The construction sector is under increasing pressure to reduce carbon emissions, particularly in logistics and material transportation. This study introduces the BASE model, an integrated methodology designed to enhance sustainability in construction hauling operations.
The BASE model synthesises four key components: Eco-Hauling principles to minimise fuel use and emissions, the Big Room approach to foster stakeholder collaboration, Discrete Event Simulation (DES) via AnyLogic for process modelling, and Response Surface Methodology (RSM) within Stat-Ease for scenario optimisation. Applied to a real-world case study involving the transportation of 900 tonnes of soil, the model is evaluated across three configurations: conventional practice, Eco-Hauling alone, and the integrated BASE strategy.
A comparative analysis conducted under consistent input conditions reveals that the integrated BASE strategy yields a 12.4% reduction in CO2 emissions and diesel consumption, alongside a 42% decrease in vehicle idle time and an approximate 10% cost saving. Further optimisation using Stat-Ease identifies a refined scenario that achieves a 35% reduction in CO2 emissions, a 34.9% decrease in diesel usage, and a 37.8% reduction in overall operational costs.
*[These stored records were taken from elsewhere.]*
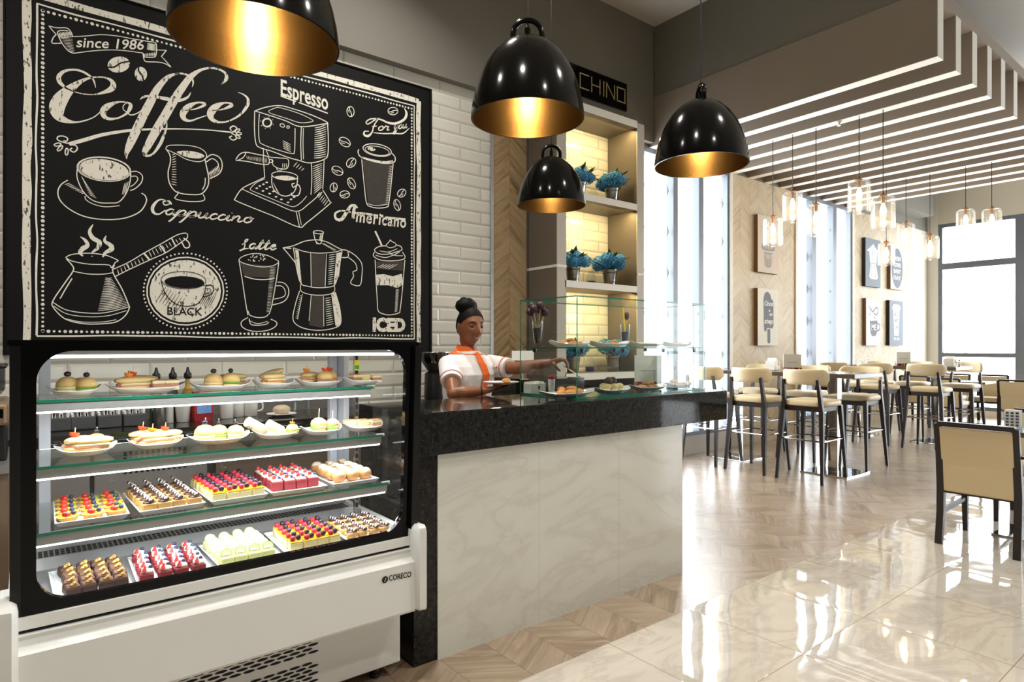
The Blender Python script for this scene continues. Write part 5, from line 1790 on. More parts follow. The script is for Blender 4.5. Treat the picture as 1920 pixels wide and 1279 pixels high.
t = empty('glass_jar', (x, y, z), 0, 'empty clear glass jar at the right of the plate behind the fridge', 'jar')
MB().lathe([(.06, 0), (.065, .01), (.065, .19), (.06, .20)], seg=24, cap1=False).build('glass', M['clear_plastic'], t, smooth=.9)
for k, (u, lab) in enumerate(((108, 'grey tub of packets behind the fridge, first from the left'), (155, 'grey tub of packets behind the fridge, second from the left'), (204, 'grey tub of sachets behind the fridge, third from the left'), (251, 'grey tub of sachets behind the fridge, right next to the beakers'))):
    x, y, z = bpos(u, 4.42)
    t = empty('condiment_tub', (x, y, z), 0, lab, 'tub', 'grey condiment tubs behind the fridge')
    MB().box(-.06, .06, -.06, .06, 0, .075, .006).build('tub', plain('grey_tub', srgb(70, 72, 76), .5), t)
    m = MB()
    for q in range(6): m.box(-.05 + q * .017, -.038 + q * .017, -.045, .045, .07, .095 + .01 * (q % 3), M=Matrix.Rotation(.15 * (q % 2 - .5), 4, 'Y'))
    m.build('sachets', M['paper'], t)
# coffee grinder behind the barista's shoulder, dark brewer beside it
x, y, z = bpos(816, 4.38)
t = empty('coffee_grinder', (x, y, z), 0, 'black coffee grinder with a round hopper behind the right shoulder of the barista', 'coffee grinder')
MB().box(-.10, .10, -.13, .13, 0, .05, .01).lathe([(.085, .05), (.09, .07), (.085, .26), (.06, .28)], (0, 0, 0), 24).build('body', M['black_plastic'], t, smooth=.7)
MB().lathe([(.055, .28), (.065, .30), (.12, .37), (.13, .43)], seg=28, cap1=False).build('hopper', thin_glass('dark_hopper', (.12, .11, .1), 1, .03, False, .1), t, smooth=.9)
MB().lathe([(.062, .285), (.10, .34), (.11, .39), (.0005, .395)], seg=24).build('beans', plain('coffee_beans', srgb(30, 18, 12), .5, 0, .4, 200), t, smooth=True)
MB().lathe([(.135, .43), (.135, .437), (.05, .445)], seg=28).build('lid', M['chrome'], t, smooth=.9)
x, y, z = bpos(838, 4.35)
t = empty('coffee_brewer', (x + .20, y, z), 0, 'black and chrome coffee brewer on the back counter, hidden mostly by the barista', 'coffee machine')
MB().box(-.14, .14, -.18, .18, 0, .06, .01).box(-.14, .14, .02, .18, .06, .30, .01).box(-.14, .14, -.18, .18, .22, .33, .012).build('body', M['black_plastic'], t)
MB().lathe([(.03, .17), (.035, .22)], (0, -.10, 0), 16).build('group_head', M['chrome'], t, smooth=True)
MB().tube([(0, -.10, .175), (0, -.24, .165)], [.012, .015], 10).build('portafilter_handle', M['black_plastic'], t, smooth=True)
# black side counter beyond, paper notice
tag(MB().box(3.34, 3.92, 3.95, 4.74, 0, 1.075, .004).build('bar_cabinet', M['back_black']), 'glossy black bar cabinet left of the flower shelf niche', 'cabinet')
n0, n1 = atY(960, 673, 4.05), atY(1001, 673, 4.05)
t = empty('counter_notice', ((n0.x + n1.x) / 2, 4.08, 1.0755), 0, 'plain white notice card standing behind the left corner of the glass case', 'notice')
part(MB().box(n0.x, n1.x, 4.05, 4.054, 1.235, 1.315), 'card', M['paper'], t)
part(MB().box((n0.x + n1.x) / 2 - .004, (n0.x + n1.x) / 2 + .004, 4.054, 4.06, 1.076, 1.30).box((n0.x + n1.x) / 2 - .04, (n0.x + n1.x) / 2 + .04, 4.03, 4.09, 1.0755, 1.081), 'stand', M['steel'], t)

# ---------------------------------------------------------------- cakes, sandwiches, plates
def ratio(u):
    r = ray(u, 650)
    return r.x / r.y


FM = {}
for n, c, r in (('chocolate', (62, 38, 28), .55), ('cocoa', (92, 62, 46), .8), ('walnut', (206, 160, 84), .6), ('redvelvet', (128, 26, 34), .75), ('cream', (246, 240, 226), .4), ('strawberry', (206, 48, 40), .3), ('blueberry', (44, 52, 92), .4), ('lime_cake', (228, 232, 160), .6), ('lime', (168, 206, 96), .35), ('lime_flesh', (222, 236, 170), .3), ('cheesecake', (244, 230, 172), .6), ('glaze', (246, 196, 40), .15), ('raspberry', (192, 36, 60), .4), ('blackberry', (40, 28, 44), .35), ('choux', (206, 160, 92), .6), ('choc_icing', (84, 54, 40), .3), ('stick_white', (246, 242, 232), .4), ('stick_dark', (54, 34, 26), .4), ('tart_shell', (222, 170, 84), .6), ('custard', (250, 208, 60), .3), ('kiwi', (150, 190, 60), .3), ('puff', (186, 134, 78), .65), ('sugar', (240, 226, 200), .8), ('bun', (232, 204, 146), .6), ('bun_top', (222, 184, 116), .55), ('lettuce', (112, 164, 52), .5), ('ham', (226, 150, 122), .5), ('tomato', (228, 78, 36), .25), ('tomato_orange', (244, 142, 40), .25), ('olive', (30, 26, 40), .2), ('bread', (238, 220, 178), .75), ('crust', (196, 152, 98), .7), ('salad', (214, 222, 160), .5), ('panini', (226, 194, 130), .6), ('tuna', (176, 128, 96), .7), ('pick', (224, 200, 150), .6), ('croissant', (208, 142, 66), .5), ('muffin', (230, 206, 150), .7), ('cookie', (176, 126, 76), .75), ('truffle', (74, 46, 38), .5), ('purple', (66, 40, 58), .5), ('pepper_red', (196, 70, 40), .5)):
    FM[n] = plain('food_' + n, srgb(*c), r, 0, .10, 90, .0)
M['plate_white'] = plain('white_glazed_china', srgb(240, 240, 240), .12, 0, .01, 10)
RND = random.Random(11)


def soft_box(m, sx, sy, sz, z0=0, b=.004, cx=0, cy=0):
    return m.box(cx - sx / 2, cx + sx / 2, cy - sy / 2, cy + sy / 2, z0, z0 + sz, b)


def berry(m, c, r, bumpy=False):
    return m.ball(c, r, 9, 7, jit=.10 if bumpy else 0)


def fbrownie():
    r = soft_box(MB(), .040, .046, .022).build('chocolate_brownie', FM['chocolate'])
    MB().loft([[(s * a, t_ * b, z) for s, t_ in ((-1, -1), (1, -1), (1, 1), (-1, 1))] for a, b, z in ((.019, .022, .0215), (.016, .019, .028))]).build('icing', FM['cocoa'], r)
    m = MB()
    for k in range(6): m.ball((RND.uniform(-.009, .009), RND.uniform(-.011, .011), .031 + .003 * (k % 2)), (.006, .004, .004), 6, 5, jit=.25)
    m.build('walnut', FM['walnut'], r)
    return r


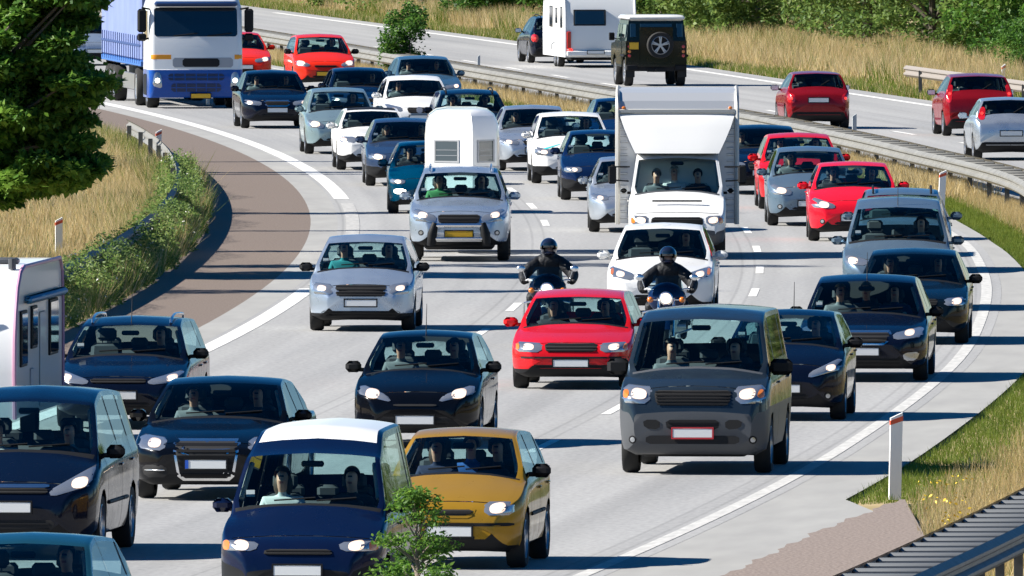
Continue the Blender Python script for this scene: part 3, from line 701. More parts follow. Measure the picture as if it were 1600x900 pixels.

This study supports the achievement of UN SDGs 9, 11, and 13, illustrating that the BASE model offers a scalable, data-driven framework for advancing sustainable, efficient, and cost-effective construction logistics.
The paper demonstrates the practical viability of integrating collaborative planning and simulation-based optimisation in real construction settings. Future research should explore the integration of IoT and AI for real-time optimisation and predictive logistics management.